- GIVEN INFORMATION:
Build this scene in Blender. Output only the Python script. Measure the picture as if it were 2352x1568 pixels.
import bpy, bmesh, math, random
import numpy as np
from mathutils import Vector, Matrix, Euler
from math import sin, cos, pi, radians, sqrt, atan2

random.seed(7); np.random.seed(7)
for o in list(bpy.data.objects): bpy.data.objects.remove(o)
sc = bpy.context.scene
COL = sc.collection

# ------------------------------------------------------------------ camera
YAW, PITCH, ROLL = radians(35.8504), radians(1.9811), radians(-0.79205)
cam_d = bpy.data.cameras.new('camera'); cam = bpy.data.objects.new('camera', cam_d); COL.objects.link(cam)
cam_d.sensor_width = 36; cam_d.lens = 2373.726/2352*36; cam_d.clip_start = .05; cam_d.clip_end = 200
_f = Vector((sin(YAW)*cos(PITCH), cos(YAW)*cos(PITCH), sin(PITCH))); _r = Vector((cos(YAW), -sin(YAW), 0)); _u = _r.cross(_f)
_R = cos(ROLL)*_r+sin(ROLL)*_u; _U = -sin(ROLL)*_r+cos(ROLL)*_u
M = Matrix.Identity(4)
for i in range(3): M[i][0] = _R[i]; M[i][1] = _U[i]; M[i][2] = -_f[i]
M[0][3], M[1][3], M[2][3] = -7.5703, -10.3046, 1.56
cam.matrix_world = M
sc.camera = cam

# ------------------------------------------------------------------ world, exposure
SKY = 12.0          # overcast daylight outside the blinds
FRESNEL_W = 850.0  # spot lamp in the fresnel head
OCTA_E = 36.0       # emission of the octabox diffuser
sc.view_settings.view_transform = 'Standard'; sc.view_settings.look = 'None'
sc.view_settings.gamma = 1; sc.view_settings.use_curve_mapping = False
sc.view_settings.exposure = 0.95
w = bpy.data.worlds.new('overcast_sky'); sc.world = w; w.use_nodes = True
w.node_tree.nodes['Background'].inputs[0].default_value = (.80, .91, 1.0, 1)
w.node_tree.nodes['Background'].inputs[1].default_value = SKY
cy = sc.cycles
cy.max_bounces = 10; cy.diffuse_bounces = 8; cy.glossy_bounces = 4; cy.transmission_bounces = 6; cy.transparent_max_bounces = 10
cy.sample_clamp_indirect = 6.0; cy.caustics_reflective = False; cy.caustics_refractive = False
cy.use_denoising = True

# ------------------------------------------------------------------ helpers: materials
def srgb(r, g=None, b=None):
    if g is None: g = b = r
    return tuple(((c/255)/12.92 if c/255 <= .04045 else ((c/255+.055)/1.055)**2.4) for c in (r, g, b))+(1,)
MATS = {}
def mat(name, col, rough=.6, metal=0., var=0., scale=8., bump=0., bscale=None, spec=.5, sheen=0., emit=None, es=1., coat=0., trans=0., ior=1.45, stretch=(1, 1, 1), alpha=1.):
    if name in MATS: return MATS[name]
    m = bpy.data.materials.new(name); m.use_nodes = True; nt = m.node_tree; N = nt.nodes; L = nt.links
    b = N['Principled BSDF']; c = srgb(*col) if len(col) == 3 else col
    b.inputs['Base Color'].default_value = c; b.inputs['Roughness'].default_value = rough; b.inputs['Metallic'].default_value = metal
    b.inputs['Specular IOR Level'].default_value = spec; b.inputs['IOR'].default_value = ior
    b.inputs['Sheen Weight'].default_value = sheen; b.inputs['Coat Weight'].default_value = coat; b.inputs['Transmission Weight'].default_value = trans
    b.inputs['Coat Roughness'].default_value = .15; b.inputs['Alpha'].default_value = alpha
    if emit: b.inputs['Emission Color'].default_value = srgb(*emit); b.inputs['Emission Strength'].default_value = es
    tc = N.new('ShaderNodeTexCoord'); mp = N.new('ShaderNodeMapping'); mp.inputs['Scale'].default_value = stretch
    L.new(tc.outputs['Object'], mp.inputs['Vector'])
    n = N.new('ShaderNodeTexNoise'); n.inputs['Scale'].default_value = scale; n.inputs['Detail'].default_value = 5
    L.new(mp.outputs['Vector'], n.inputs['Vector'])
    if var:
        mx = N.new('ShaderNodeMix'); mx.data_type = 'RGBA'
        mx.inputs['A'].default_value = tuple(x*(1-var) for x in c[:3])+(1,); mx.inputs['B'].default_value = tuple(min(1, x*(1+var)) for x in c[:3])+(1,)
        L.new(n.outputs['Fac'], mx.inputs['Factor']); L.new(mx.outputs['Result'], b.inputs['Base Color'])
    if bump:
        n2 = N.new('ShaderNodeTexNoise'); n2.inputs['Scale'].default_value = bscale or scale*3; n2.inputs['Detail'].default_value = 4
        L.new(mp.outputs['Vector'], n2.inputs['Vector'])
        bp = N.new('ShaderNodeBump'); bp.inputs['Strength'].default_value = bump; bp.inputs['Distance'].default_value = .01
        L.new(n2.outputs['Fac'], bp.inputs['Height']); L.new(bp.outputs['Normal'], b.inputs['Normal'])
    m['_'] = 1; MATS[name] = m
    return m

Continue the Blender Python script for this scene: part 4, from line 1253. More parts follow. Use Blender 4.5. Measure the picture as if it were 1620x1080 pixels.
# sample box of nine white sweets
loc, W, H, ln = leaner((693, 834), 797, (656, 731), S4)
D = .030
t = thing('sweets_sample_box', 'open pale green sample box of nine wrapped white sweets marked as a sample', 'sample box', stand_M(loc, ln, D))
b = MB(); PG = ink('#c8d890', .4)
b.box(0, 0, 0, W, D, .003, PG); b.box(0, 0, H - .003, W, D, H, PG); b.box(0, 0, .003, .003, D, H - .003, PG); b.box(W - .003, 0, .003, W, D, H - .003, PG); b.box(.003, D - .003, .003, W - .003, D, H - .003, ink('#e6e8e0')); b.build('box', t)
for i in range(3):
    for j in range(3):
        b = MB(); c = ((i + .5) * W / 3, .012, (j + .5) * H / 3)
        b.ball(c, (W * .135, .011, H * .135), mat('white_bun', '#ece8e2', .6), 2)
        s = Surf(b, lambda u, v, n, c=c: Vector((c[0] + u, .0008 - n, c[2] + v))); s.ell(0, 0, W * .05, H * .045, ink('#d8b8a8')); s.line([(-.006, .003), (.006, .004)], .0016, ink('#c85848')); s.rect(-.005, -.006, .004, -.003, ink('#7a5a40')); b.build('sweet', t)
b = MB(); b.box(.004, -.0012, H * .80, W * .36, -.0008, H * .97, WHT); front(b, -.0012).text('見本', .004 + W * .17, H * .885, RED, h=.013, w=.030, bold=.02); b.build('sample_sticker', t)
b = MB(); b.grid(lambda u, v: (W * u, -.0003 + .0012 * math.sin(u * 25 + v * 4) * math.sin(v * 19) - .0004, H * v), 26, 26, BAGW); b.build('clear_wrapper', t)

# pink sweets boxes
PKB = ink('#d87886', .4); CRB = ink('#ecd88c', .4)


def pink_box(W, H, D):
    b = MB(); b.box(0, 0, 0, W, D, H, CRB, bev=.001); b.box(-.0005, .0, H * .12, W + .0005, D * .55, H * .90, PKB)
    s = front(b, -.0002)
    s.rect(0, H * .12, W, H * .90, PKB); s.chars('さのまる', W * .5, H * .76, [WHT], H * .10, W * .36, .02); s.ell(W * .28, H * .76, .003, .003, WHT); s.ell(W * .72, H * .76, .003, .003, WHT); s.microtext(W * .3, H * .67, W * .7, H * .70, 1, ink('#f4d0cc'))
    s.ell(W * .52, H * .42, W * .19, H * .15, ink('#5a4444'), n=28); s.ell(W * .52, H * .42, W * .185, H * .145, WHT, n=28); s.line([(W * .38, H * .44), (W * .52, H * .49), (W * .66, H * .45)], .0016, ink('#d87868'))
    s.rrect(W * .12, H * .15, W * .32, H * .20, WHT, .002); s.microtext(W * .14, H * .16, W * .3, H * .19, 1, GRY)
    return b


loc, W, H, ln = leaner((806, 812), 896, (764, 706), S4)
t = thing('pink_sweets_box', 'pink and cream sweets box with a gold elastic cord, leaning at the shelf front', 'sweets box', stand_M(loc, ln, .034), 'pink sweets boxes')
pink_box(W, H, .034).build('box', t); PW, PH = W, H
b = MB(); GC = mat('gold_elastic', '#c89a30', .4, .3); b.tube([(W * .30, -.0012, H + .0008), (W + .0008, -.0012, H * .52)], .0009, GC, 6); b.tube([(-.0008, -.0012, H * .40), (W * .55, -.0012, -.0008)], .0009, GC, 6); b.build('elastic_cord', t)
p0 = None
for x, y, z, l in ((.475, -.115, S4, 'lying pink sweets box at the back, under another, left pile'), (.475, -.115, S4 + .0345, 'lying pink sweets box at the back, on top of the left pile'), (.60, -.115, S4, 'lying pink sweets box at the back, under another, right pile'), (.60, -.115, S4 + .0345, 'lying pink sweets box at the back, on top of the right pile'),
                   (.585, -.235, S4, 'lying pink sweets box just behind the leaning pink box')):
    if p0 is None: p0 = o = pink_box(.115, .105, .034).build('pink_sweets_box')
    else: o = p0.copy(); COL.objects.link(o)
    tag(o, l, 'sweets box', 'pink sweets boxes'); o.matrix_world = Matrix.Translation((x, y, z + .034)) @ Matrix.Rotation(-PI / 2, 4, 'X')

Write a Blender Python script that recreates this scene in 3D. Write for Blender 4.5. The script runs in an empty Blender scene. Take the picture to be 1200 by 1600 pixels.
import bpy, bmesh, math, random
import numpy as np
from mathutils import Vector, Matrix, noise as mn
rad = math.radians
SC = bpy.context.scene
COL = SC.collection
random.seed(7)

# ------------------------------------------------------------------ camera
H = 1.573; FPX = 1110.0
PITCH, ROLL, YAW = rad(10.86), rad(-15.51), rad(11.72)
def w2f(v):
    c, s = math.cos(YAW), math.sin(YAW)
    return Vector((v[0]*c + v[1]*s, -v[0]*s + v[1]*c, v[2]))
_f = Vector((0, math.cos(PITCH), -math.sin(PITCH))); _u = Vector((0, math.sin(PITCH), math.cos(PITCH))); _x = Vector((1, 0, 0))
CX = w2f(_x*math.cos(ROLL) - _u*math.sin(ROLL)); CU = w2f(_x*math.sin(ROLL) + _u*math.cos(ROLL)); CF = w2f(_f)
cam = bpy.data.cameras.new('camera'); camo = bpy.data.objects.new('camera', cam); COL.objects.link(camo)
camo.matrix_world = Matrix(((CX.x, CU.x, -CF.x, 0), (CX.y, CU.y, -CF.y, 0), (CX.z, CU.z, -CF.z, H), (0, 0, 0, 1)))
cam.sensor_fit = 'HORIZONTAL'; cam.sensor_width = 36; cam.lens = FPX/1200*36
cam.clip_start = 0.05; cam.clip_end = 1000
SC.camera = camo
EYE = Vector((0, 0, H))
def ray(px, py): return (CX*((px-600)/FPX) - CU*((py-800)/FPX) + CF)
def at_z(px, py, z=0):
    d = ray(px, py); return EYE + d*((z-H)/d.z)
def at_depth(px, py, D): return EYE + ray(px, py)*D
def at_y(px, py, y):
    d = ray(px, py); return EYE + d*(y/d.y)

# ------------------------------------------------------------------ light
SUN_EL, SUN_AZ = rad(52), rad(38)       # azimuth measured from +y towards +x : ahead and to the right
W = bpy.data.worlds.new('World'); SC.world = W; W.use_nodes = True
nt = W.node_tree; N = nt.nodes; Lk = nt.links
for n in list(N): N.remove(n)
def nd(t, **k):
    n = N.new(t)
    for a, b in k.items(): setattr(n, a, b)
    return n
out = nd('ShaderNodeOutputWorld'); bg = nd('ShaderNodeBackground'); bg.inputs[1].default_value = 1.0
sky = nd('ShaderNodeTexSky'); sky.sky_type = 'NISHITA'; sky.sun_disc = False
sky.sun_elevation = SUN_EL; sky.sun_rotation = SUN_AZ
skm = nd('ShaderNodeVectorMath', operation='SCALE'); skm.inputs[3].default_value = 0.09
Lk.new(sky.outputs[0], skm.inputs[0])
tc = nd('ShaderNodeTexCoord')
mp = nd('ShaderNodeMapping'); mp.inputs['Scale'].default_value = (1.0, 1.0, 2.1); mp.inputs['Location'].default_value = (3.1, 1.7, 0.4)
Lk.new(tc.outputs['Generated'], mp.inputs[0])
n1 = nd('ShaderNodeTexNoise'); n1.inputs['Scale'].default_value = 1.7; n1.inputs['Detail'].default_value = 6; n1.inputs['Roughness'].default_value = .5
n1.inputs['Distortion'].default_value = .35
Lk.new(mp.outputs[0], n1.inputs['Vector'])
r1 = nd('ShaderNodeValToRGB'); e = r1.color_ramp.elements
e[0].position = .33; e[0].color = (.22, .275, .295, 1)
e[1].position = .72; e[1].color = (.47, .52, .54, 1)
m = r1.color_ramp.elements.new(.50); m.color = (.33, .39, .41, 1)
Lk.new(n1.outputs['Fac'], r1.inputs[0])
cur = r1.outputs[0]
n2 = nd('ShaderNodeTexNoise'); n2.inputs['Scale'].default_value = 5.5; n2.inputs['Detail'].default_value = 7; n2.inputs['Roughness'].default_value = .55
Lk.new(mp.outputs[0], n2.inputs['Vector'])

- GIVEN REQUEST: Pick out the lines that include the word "were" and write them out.

- ANSWER:
Build this scene in Blender. Output only the Python script. Measure the picture as if it were 2352x1568 pixels.
Continue the Blender Python script for this scene: part 4, from line 1253. More parts follow. Use Blender 4.5. Measure the picture as if it were 1620x1080 pixels.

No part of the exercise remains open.